Diálogo de Justino Mártir com Trifão 2

A filosofia: caminho para Deus

Eu respondi:
Vou te dizer o que é claro para mim. De fato, a filosofia é o maior e o mais precioso bem diante de Deus, para o qual somente ela nos conduz e nos associa. Na verdade, santos são aqueles que consagram à filosofia a própria inteligência. No entanto, o que seja a filosofia e o motivo pelo qual ela foi enviada aos homens muitos o ignoram, pois do contrário não existiriam platônicos, nem estóicos, nem teóricos, nem pitagóricos, sendo ela uma única ciência.

Itinerário intelectual de Justino

Quero explicar porque ela passou a ter muitas cabeças. A questão é que aos primeiros que a ela se dedicaram e se tornaram famosos em sua profissão, seguiram outros que não fizeram mais nenhuma investigação sobre a verdade. Ao contrário, levados pela admiração da constância, do domínio de si e da raridade das doutrinas de seus mestres, aceitaram como verdade o que cada um tinha deles aprendido. Então, transmitindo a seus sucessores doutrinas semelhantes às primitivas, cada escola tomou o nome daquele que foi o pai da doutrina.
Eu mesmo, no início, desejando também reunir-me com algum deles, coloquei-me nas mãos de um estóico e passei bastante tempo com ele. Todavia, percebi que nada me adiantava para o conhecimento de Deus, pois nem sequer ele sabia nada, nem dizia que esse conhecimento era necessário. Então separei-me dele e dirigi-me a outro, um peripatético, que se acreditava ser homem perspicaz. Este me suportou bem nos primeiros dias, mas logo deu-me a entender que devíamos fixar honorá- rios, a fim de que a nossa convivência não ficasse sem proveito. Eu o deixei por esse motivo, pois ele absolutamente não parecia filósofo.
Minha alma, porém, continuava ardendo para ouvir o que é próprio e excelente na filosofia. Então me dirigi a um pitagórico, muito conceituado, homem que se orgulhava muito de sua própria sabedoria. Logo que comecei a conversar com ele, desejando tornar-me seu ouvinte e discípulo, ele me disse:
Como assim? Estudaste música, astronomia e geometria? Ou pensas que poderás contemplar algumas dessas realidades que contribuem para a felicidade, sem aprender primeiro essas ciências que desprendem a alma do sensível e a preparam para o inteligível, de modo que possas ver o que é belo e bom em si mesmo?
Então fez-me um grande panegírico sobre essas ciências, apresentando- as como necessárias e, quando confessei que as ignorava, mandou-me embora. É claro que fiquei incomodado por ter malogrado em minha esperança, mais ainda porque eu acreditava que aquele homem sabia alguma coisa.
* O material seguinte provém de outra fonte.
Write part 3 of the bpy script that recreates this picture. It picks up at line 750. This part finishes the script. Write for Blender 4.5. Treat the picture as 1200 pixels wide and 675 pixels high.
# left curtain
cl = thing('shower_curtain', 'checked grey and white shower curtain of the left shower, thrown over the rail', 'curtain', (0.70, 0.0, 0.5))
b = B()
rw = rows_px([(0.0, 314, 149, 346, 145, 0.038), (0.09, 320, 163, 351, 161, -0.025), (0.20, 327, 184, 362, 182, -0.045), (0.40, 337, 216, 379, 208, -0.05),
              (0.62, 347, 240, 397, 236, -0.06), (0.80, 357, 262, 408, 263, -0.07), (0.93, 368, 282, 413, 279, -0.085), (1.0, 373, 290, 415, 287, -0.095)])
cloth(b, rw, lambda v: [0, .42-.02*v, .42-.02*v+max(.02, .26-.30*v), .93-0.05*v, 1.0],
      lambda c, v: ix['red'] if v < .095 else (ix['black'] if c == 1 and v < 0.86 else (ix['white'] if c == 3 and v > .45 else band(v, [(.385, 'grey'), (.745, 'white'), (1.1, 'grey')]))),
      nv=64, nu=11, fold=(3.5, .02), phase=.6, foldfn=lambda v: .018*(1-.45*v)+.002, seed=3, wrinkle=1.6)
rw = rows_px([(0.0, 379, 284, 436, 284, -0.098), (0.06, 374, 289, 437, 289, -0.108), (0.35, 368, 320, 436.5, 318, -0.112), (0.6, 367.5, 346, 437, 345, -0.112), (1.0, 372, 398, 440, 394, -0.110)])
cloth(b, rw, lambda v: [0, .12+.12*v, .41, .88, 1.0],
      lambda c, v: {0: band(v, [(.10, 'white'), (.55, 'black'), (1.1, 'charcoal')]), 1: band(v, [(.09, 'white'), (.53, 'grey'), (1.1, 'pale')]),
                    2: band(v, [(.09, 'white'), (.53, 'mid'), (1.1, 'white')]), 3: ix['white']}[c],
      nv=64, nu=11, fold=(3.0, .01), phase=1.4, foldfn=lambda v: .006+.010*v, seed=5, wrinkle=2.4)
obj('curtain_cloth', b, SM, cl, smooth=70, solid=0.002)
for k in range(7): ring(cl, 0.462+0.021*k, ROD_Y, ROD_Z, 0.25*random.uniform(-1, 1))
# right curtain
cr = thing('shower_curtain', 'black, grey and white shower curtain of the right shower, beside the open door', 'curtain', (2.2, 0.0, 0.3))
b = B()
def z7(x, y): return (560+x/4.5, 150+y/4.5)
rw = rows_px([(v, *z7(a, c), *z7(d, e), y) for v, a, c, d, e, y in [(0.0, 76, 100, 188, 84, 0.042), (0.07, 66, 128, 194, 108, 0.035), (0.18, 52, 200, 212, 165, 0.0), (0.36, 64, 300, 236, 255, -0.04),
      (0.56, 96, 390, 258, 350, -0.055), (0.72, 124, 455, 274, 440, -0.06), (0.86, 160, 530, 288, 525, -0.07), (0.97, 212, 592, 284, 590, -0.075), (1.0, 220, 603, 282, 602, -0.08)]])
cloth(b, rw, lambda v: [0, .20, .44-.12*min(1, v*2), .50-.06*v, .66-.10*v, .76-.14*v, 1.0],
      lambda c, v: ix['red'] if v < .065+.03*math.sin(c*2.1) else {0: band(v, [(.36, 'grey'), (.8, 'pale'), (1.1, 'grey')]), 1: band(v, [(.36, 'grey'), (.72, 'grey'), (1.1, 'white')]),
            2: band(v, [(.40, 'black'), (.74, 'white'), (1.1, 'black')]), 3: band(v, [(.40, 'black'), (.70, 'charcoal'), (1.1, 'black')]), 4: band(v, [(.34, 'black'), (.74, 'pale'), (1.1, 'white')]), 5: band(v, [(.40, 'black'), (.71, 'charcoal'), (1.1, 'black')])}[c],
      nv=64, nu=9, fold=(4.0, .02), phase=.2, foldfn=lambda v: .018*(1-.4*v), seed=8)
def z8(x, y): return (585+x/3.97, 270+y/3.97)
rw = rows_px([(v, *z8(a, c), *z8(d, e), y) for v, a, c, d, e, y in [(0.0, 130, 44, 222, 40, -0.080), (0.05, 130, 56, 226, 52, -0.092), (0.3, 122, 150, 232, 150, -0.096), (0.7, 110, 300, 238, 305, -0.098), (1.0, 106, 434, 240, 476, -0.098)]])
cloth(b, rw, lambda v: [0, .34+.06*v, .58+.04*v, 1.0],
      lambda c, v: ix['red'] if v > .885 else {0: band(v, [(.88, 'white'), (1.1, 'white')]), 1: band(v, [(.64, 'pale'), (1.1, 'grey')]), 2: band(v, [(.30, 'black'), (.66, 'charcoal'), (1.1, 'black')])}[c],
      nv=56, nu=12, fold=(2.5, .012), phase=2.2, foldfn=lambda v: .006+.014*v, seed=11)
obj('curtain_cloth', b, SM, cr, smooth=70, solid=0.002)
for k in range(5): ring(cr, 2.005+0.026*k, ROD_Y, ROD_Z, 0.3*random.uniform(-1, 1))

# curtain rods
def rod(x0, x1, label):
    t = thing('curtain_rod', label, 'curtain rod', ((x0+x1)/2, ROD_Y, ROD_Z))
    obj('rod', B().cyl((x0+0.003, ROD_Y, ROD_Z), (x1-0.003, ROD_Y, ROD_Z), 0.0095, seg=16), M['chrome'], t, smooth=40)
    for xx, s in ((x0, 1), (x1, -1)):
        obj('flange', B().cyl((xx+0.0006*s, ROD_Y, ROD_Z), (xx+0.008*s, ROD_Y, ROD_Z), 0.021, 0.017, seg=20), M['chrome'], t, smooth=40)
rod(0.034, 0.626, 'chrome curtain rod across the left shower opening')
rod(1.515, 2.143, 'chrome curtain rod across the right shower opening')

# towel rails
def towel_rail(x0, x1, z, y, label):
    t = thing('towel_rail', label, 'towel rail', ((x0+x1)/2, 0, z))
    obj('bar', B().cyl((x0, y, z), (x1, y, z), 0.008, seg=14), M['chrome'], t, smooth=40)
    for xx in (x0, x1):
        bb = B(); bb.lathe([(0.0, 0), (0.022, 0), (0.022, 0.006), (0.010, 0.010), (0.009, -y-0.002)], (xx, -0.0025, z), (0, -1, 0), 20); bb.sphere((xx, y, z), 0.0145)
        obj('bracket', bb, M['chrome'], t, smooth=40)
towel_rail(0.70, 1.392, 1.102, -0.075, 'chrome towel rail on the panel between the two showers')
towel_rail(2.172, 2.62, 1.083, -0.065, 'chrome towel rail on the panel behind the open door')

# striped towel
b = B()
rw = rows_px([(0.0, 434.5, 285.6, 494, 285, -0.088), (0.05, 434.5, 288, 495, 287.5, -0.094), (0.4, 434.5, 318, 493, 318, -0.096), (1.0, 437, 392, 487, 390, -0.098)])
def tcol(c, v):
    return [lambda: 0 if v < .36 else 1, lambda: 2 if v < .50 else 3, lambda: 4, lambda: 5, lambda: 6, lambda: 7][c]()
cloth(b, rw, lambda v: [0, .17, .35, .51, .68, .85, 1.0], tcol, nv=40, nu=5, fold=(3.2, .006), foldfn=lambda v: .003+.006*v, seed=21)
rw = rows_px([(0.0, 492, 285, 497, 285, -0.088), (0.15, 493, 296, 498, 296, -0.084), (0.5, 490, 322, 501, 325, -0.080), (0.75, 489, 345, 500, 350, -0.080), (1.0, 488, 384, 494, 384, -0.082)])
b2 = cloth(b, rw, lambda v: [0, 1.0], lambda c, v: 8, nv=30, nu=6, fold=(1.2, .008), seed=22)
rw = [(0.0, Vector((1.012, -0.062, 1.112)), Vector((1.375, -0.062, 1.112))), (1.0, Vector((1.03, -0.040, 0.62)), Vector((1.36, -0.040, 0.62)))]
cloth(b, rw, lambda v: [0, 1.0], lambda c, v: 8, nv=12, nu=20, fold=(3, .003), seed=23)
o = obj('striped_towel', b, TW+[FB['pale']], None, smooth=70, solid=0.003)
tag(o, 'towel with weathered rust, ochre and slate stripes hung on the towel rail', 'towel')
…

Por outro lado, considerando o tempo que eu deveria gastar naquelas disciplinas, não sofri em deixá-lo por causa de tão grande prazo.
Fiquei perplexo. Por fim, decidi conversar também com os platônicos, pois também eles tinham muita fama. Justamente nesses dias, chegara à nossa cidade um homem inteligente, proeminente entre os platônicos; mantinha com eles longas conversas e a cada dia eu me adiantava e fazia progressos notáveis. Eu me exaltava principalmente com a consideração do incorpóreo. A contemplação das idéias dava asas à minha inteligência. Eu imaginava ter-me tornado sábio num átimo, e minha estupidez fazia-me esperar que, de um momento para outro, contemplaria o próprio Deus. Com efeito, esta é a meta da filosofia de Platão.